Zanosi się na to, że w tym roku sprzedaż nowych samochodów Niemczech będzie najniższa od zjednoczenia w 1990 r. i w tej sytuacji źródłem dodatkowego zysku dla producentów może być rynek maszyn używanych. W ubiegłym roku wartość kredytów na zakup aut z drugiej ręki i ich leasingu w Niemczech wzrosła o 10 proc. do 8 miliardów euro, wynika z danych AKA, firmy finansującej tego rodzaju transakcje. Właściciela zmieniło 6,9 miliona używanych samochodów, najwięcej od dekady i ponad dwa razy więcej niż wyniosła sprzedaż nowych.
By skorzystać z koniunktury na tym rynku Volkswagen w kwietniu uruchomił Leasingboerse, giełdę internetową oferującą sprzedaż używanych aut będących własnością firm.
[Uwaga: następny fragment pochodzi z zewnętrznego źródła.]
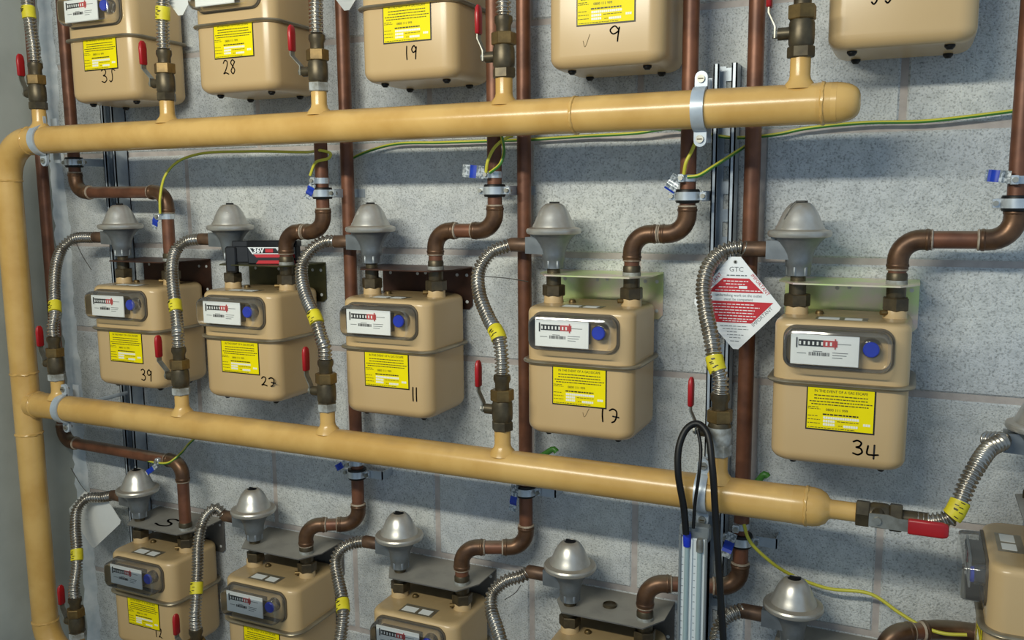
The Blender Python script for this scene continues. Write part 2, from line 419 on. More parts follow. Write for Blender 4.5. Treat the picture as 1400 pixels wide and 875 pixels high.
def cap_profile(x_end, r0=RM):    # domed pipe cap ending at x_end, pointing +X
    L = 0.040; return [(r0 + 0.0006, x_end - L - 0.02)] + [(r0 * math.cos(a) ** 0.55 if a < PI / 2 - 1e-6 else 0.0005, x_end - L + L * math.sin(a)) for a in [PI / 2 * k / 10 for k in range(11)]]
mb = MB(); mb.tube([(XRISE + 0.09, YM, ZT), (-0.115, YM, ZT)], RM, 'yellow_pipe', 28); mpart(mb, 'header_pipe')
mb = MB(); mb.lathe(cap_profile(-0.083), (0, YM, ZT), 'yellow_pipe', 28, 'X'); mpart(mb, 'end_cap')
mb = MB(); mb.tube([(XRISE + 0.02, YM, ZM), (-0.15, YM, ZM)], RM, 'yellow_pipe', 28); mpart(mb, 'header_pipe')
mb = MB(); mb.lathe([(RM + .0006, -0.155), (RM + .0005, -0.125), (0.029, -0.115), (0.024, -0.106), (0.0165, -0.101), (0.0150, -0.098), (0.0150, -0.058)], (0, YM, ZM), 'yellow_pipe', 28, 'X'); mpart(mb, 'reducer')
mb = MB(); mb.tube([(XRISE + 0.09, YM, ZL), (-0.15, YM, ZL)], RM, 'yellow_pipe', 28); mpart(mb, 'header_pipe')
def weld(p, axis, r=RM):
    mb = MB(); n = 40; path = []
    rs = random.Random(int(abs(p[0]) * 977) + int(abs(p[2]) * 31))
    prof = [(r - 0.001, -0.004), (r + 0.0018, -0.0015), (r + 0.0018, 0.0015), (r - 0.001, 0.004)]
    mb.lathe(prof, p, 'yellow_pipe', n, axis)
    mb.v = [tuple(Vector(q) + Vector((rs.uniform(-1, 1), rs.uniform(-1, 1), rs.uniform(-1, 1))) * 0.0009) for q in mb.v]
    mpart(mb, 'weld_bead')
for p in ((XRISE + 0.09, YM, ZT), (-0.528, YM, ZT), (-0.135, YM, ZT), (XRISE + RM + 0.010, YM, ZM), (-0.135, YM, ZM), (XRISE + 0.09, YM, ZL)): weld(p, 'X')
for p in ((XRISE, YM, ZT - 0.09), (XRISE, YM, ZM + 0.075), (XRISE, YM, ZM - 0.075), (XRISE, YM, ZL + 0.09)): weld(p, 'Z')
STUBS_T = [-1.825, -1.437, -1.050, -0.660, -0.170]
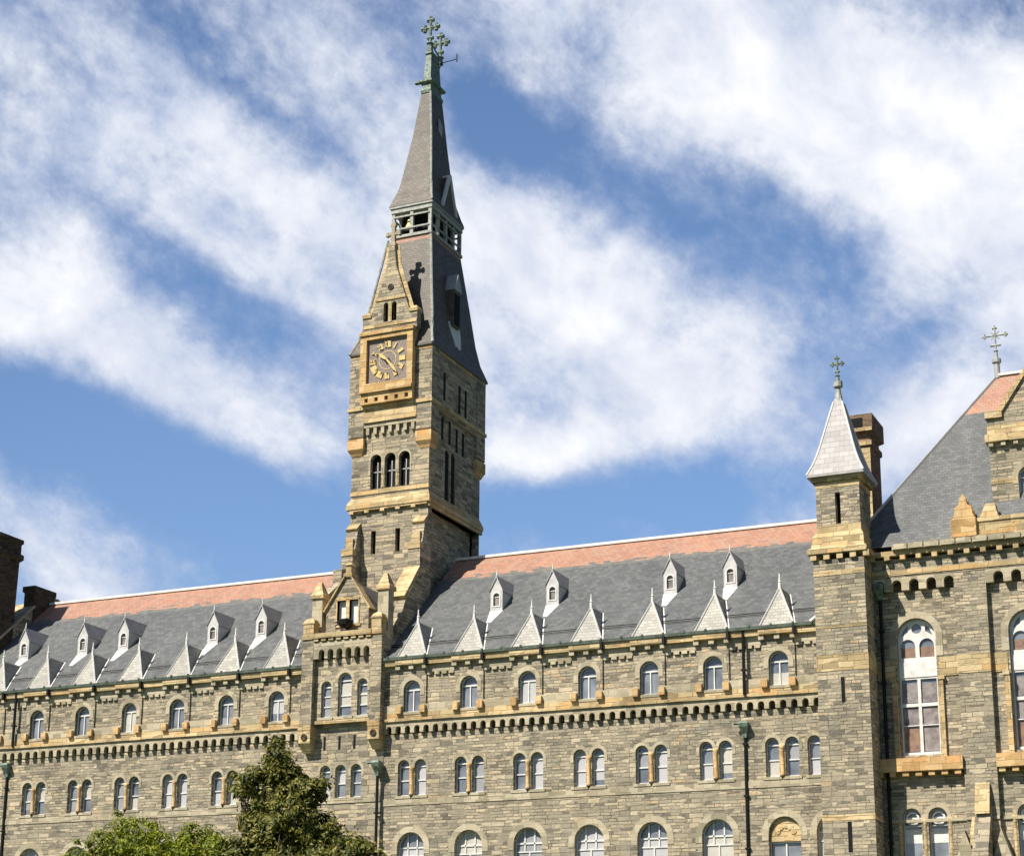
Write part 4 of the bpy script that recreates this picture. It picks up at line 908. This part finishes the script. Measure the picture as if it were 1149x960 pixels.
# corner turret
UX0, UX1, UY0, UY1 = -23.26, -20.72, -2.5, .1
def tpart(name, b, mat, parent): return part(name, b.xf(Matrix.Translation((-.2, .8, .22))), mat, parent)
tb = B(); tb.box(UX0, UX1, UY0, UY1 + .2, GZ - .22, 23.55)
tb.plate(rect(-23.05, -20.85, 24.3, 27.3), [rect(-22.08, -21.82, 25.4, 27.0)], FRONT, -2.34, -1.9, back=False); tb.box(-23.05, -20.85, -1.9, -.1, 24.3, 27.3)
tur = tpart('turret', tb, 'rubble_stone', K)
slit(tur, -22.28, -22.02, 25.62, 27.22, -1.13); slit(tur, -22.3, -22.12, 16.6, 17.85, UY0 + .788); slit(tur, -22.25, -22.05, 9.4, 10.85, UY0 + .788)
for z0, z1, e in ((17.95, 18.75, .022), (22.75, 23.0, .017), (20.1, 20.2, .015), (10.7, 10.98, .016)):
    ub = B(); ub.box(UX0 - e, UX1 + e, UY0 - e, UY1, z0, z1); tpart('sandstone_band', ub, 'sandstone', tur)
ub = B()
ub.rect_rings([(UX0 - .25, UX1 + .2, UY0 - .22, UY1, 23.85), (UX0 - .25, UX1 + .2, UY0 - .22, UY1, 24.1), (UX0 - .06, UX1 + .06, UY0 - .06, UY1, 24.2), (UX0 - .02, UX1 + .02, UY0 - .02, UY1, 24.75), (-23.07, -20.83, -2.36, -.08, 25.0), (-23.07, -20.83, -2.36, -.08, 25.35)])
x = UX0 - .1
while x < UX1: ub.box(x, x + .3, UY0 - .16, UY0 + .1, 23.55, 23.85); x += .66
ub.box(-23.09, -20.81, -2.38, -.06, 26.8, 26.95) if False else None
tpart('corbel_course', ub, 'sandstone', tur)
ub = B(); ub.box(-23.07, -20.83, -2.36, -.06, 27.3, 27.62); ub.box(-23.2, -20.7, -2.5, 0, 27.62, 27.85); tpart('eaves', ub, 'sandstone', tur)
st = B()
c0, cy = -21.97, -1.22
st.rect_rings([(c0 - h, c0 + h, cy - h, cy + h, z) for h, z in ((1.45, 27.85), (1.44, 27.98), (1.2, 28.5), (1.0, 29.05), (.82, 29.7), (.5, 31.0), (.22, 32.1), (.16, 32.3))])
spo = tpart('turret_spire', st, 'cap_slate', tur)
hr = B()
for sx_, sy_ in ((1, -1), (-1, -1), (1, 1)): hr.tube([(c0 + sx_ * h, cy + sy_ * h, z) for h, z in ((1.44, 27.98), (1.2, 28.5), (1.0, 29.05), (.82, 29.7), (.5, 31.0), (.22, 32.1))], .05, 6)
tpart('hip_roll', hr, 'white_paint', tur)
fc = B(); fc.lathe(c0, cy, [(.24, 32.05), (.17, 32.5), (.12, 32.9), (.24, 32.95), (.24, 33.25), (.1, 33.3)], 10); tpart('finial_base', fc, 'pale_copper', tur)
iron_cross(K, c0 - .2, cy + .8, 33.47, 1.3, .24, 'copper_green', .05)
wp = B(); wp.tube([(UX0 - .36, -.3, 23.5), (UX0 - .36, -.3, 21.8), (UX0 - .5, -.3, 21.3), (UX0 - .8, -.5, 21.0)], .09, 8); part('white_downpipe', wp, 'white_paint', K)
downpipe(K, UX1 + .1, .05, 22.5, GZ)

# ------------------------------------------------------------------ trees in front of the building
def tree(label, base, h, lobes, mat, leaves, leaf, seed, name='broadleaf_tree'):
    rnd = random.Random(seed)
    t = thing(name, label, 'tree', base, 'trees in front of the stone building')
    bx, by, bz = base
    tk = B(); pts = [(bx + .15 * math.sin(k), by + .1 * math.cos(k * 1.7), bz + h * k / 6) for k in range(6)]
    tk.tube(pts, [.26, .22, .19, .15, .11, .06], 9)
    for (lx, ly, lz, r, rz) in lobes:
        z0 = bz + max(.8, (lz - bz) * .55); j = min(4, int((z0 - bz) / h * 6)); s = Vector(pts[j]); e = Vector((lx, ly, lz)); mid = (s + e) / 2 + Vector((0, 0, -.2))
        tk.tube([s, mid, e], [.1, .065, .025], 6)
        for q in range(3):
            d = Vector((rnd.uniform(-1, 1), rnd.uniform(-1, 1), rnd.uniform(-.2, 1))).normalized() * r * .8
            tk.tube([mid, e * .4 + mid * .6 + d * .5, e + d], [.05, .03, .012], 5)
    part('trunk', tk, 'bark', t, True)
    verts, faces = [], []
    tot = sum(l[3] ** 2 for l in lobes)
    for (lx, ly, lz, r, rz) in lobes:
        ncl = max(8, int(62 * r * r)); per = int(leaves * (r * r / tot) / ncl)
        for c in range(ncl):
            d = Vector((rnd.gauss(0, 1), rnd.gauss(0, 1), rnd.gauss(0, 1))).normalized(); k = rnd.uniform(.45, 1.08)
            cc = Vector((lx + d.x * r * k, ly + d.y * r * k, lz + d.z * rz * k)); cr = rnd.uniform(.14, .36)
            if rnd.random() < .2: cc += d * rnd.uniform(.1, .45); cr *= .65
            up = (d + Vector((0, 0, .5)) + Vector((rnd.uniform(-.5, .5),) * 3)).normalized()
            for _ in range(per):
                o = Vector((rnd.gauss(0, 1), rnd.gauss(0, 1), rnd.gauss(0, .8))) * cr * .55
                p = cc + o
                nrm = (up + o.normalized() * .9 + Vector((rnd.gauss(0, .4), rnd.gauss(0, .4), rnd.gauss(0, .4)))).normalized()
                a = nrm.cross(Vector((rnd.uniform(-1, 1), rnd.uniform(-1, 1), rnd.uniform(-1, 1)))).normalized(); b = nrm.cross(a)
                L = leaf * rnd.uniform(.7, 1.3); w = L * .38
                i = len(verts); verts += [p - a * L * .5, p + b * w * .5 + nrm * L * .05, p + a * L * .5, p - b * w * .5 + nrm * L * .05]
                faces.append((i, i + 1, i + 2, i + 3))
    w = WL[t.name]
    me = bpy.data.meshes.new('crown'); me.from_pydata([tuple(v - w) for v in verts], [], faces); me.materials.append(M[mat])
    put('crown', me, t)
    return t
# dark glossy tree in front of the tower
tree('tall dark green glossy-leaved tree standing in front of the clock tower base', (-31.2, -40, GZ), 9.6,
     [(-30.6, -40, 8.75, .5, .45), (-31.2, -40.1, 8.2, .55, .3), (-30.2, -39.9, 8.2, .5, .3), (-31.9, -40, 7.95, .35, .22), (-29.6, -40, 8.0, .4, .25), (-30.7, -40, 7.5, .6, .4), (-31.5, -39.9, 7.2, .45, .3), (-29.9, -40.1, 7.2, .6, .35), (-29.4, -40, 7.6, .5, .35), (-30.9, -39.8, 6.9, .75, .55), (-30.0, -40.3, 6.8, .8, .55), (-29.2, -40, 6.6, .7, .5),
      (-31.1, -40.2, 5.9, .95, .6), (-29.9, -39.8, 5.8, 1.1, .6), (-28.7, -40, 5.9, .8, .6), (-27.7, -40.1, 5.75, .75, .5), (-27.0, -40, 5.4, .6, .4), (-30.8, -40, 4.8, 1.3, .9), (-28.9, -40, 4.7, 1.4, .9), (-27.4, -40, 4.5, 1.0, .8)],
     'magnolia_leaf', 52000, .19, 3)
tree('bright green leafy tree, the broader one at the lower left below the paired windows', (-35.9, -40, GZ), 8.0,
     [(-35.9, -40, 6.35, 1.0, .85), (-36.9, -40.1, 6.0, .9, .75), (-35.0, -39.9, 6.1, .85, .7), (-37.7, -40, 5.5, .85, .7), (-34.6, -40, 5.4, .9, .7), (-36.2, -40, 5.0, 1.5, .9), (-38.0, -40, 4.6, 1.1, .8)],
     'bright_leaf', 30000, .13, 5)
tree('smaller bright green tree between the broad bright tree and the dark glossy tree', (-32.6, -40.6, GZ), 7.6,
     [(-33.1, -40.6, 6.15, .75, .7), (-32.3, -40.6, 5.85, .7, .6), (-33.6, -40.5, 5.6, .7, .6), (-31.8, -40.6, 5.5, .7, .6), (-32.7, -40.6, 5.0, 1.2, .8)],
     'bright_leaf', 18000, .13, 9)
Srebrny Golf hatchback z 2012 r., mający na liczniku mniej niż 3 tys. kilometrów, można było kupić w minionym tygodniu płacąc miesięcznie 152 euro w ramach trzyletniego leasingu, bez żadnych opłat z góry. W przypadku nowego modelu koszt wynosiłby 233 euro miesięcznie.
W okresie trzech-pięciu lat Volkswagen chce zwiększyć liczbę finansowanych kontraktów zakupu używanych aut o 50 proc., powiedział Lars-Henner Santelmann, odpowiadający za marketing i finansowanie w banku koncernu z Wolfsburga.
Niemieccy producenci, poszukujący dodatkowych źródeł przychodów, oferują klientom nowe rodzaje usług. Car2go, należąca do Daimlera, umożliwia wynajęcie na minuty dwumiejscowego Smarta, w jedną stronę. Z kolei BMW utworzył fundusz o zasobach rzędu 100 milionów euro inwestujący w usługi związane z transportem.